Cinema and high-bitrate codecs eat storage fast, and running out mid-take is expensive. This calculator converts any bitrate and recording length into a file size, reverse-solves the bitrate for a target size, and tells you how many minutes of footage your card or drive will hold.
How it works
Video file size is the simplest media calculation of all — it is just bitrate multiplied by time:
size (megabytes) = bitrate (Mbps) × duration (seconds) ÷ 8
The divide-by-eight converts megabits to megabytes. For a 100 Mbps clip running 60 seconds:
100 × 60 ÷ 8 = 750 MB.
To go the other way and find the bitrate for a target size:
bitrate (Mbps) = (size in MB × 8) ÷ duration (seconds)
Codec presets
The tool loads typical bitrates for common acquisition and delivery codecs:
| Codec | Approx. bitrate | Common use |
|---|---|---|
| H.264 1080p (streaming) | 8–16 Mbps | Delivery / YouTube |
| H.265 / HEVC 4K | 50–100 Mbps | Delivery, efficient 4K |
| DSLR 4K (8-bit) | 100 Mbps | In-camera recording |
| ProRes 422 LT 4K | ~410 Mbps | Editing proxy |
| ProRes 422 HQ 4K | ~880 Mbps | Full-quality post |
| ProRes 4444 4K | ~1320 Mbps | VFX / compositing |
| Blackmagic RAW 4K (12:1) | ~290 Mbps | BRAW acquisition |
These are nominal figures at 24–25 fps. Real bitrates vary with frame rate and scene complexity, but they are close enough for storage planning.

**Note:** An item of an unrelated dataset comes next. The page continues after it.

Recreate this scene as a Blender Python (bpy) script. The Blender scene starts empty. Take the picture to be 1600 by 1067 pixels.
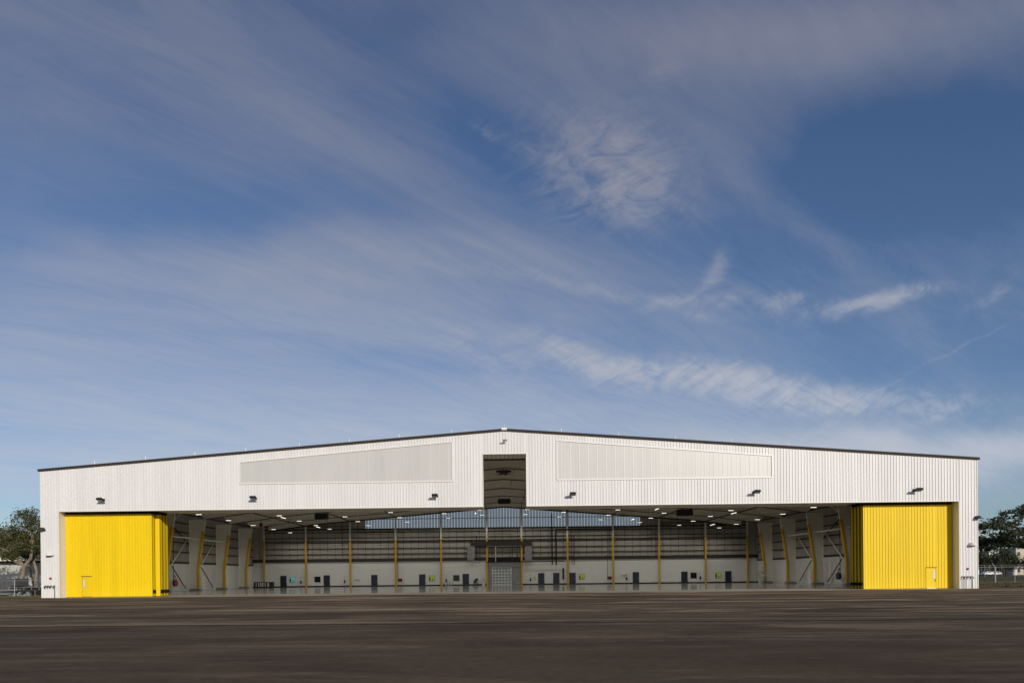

Why acquisition and delivery codecs differ so much
Acquisition codecs (ProRes, BRAW, ARRI RAW) prioritize quality and edit-friendliness over compression efficiency. They use intra-frame compression — each frame is stored nearly independently — which makes scrubbing fast and grading easier at the cost of large file sizes. ProRes 422 HQ at 4K runs around 880 Mbps; that is roughly 380 GB per hour.
Delivery codecs (H.264, H.265/HEVC) use inter-frame compression — frames reference each other — to achieve much smaller sizes at similar visual quality. A 1080p H.264 file at 8 Mbps looks excellent on YouTube. The tradeoff is slower rendering and harder scrubbing during editing.
For most workflows: shoot in a high-quality acquisition format, edit with proxies on long projects, and export in H.264 or H.265 for delivery.
How many minutes fit on your card?
The reverse calculation: minutes = (card capacity in MB × 8) ÷ bitrate in Mbps ÷ 60
For example, a 512 GB card (approximately 490,000 MB usable after formatting) shooting ProRes 422 HQ at 880 Mbps:
490,000 × 8 ÷ 880 ÷ 60 ≈ 74 minutes of 4K ProRes 422 HQ.
The same card shooting H.264 at 100 Mbps: 490,000 × 8 ÷ 100 ÷ 60 ≈ 653 minutes.
Notes and tips
- Always carry overhead. Cards are sold in decimal gigabytes and the filesystem reserves a few percent, so budget about 10% headroom over the tool’s minutes figure.
- Editing codecs are huge — transcode or use proxies for long projects.
- Match bitrate to delivery. A 10-minute YouTube upload only needs 16 Mbps H.264; do not shoot in RAW unless you need the grade latitude.
All calculations run locally in your browser.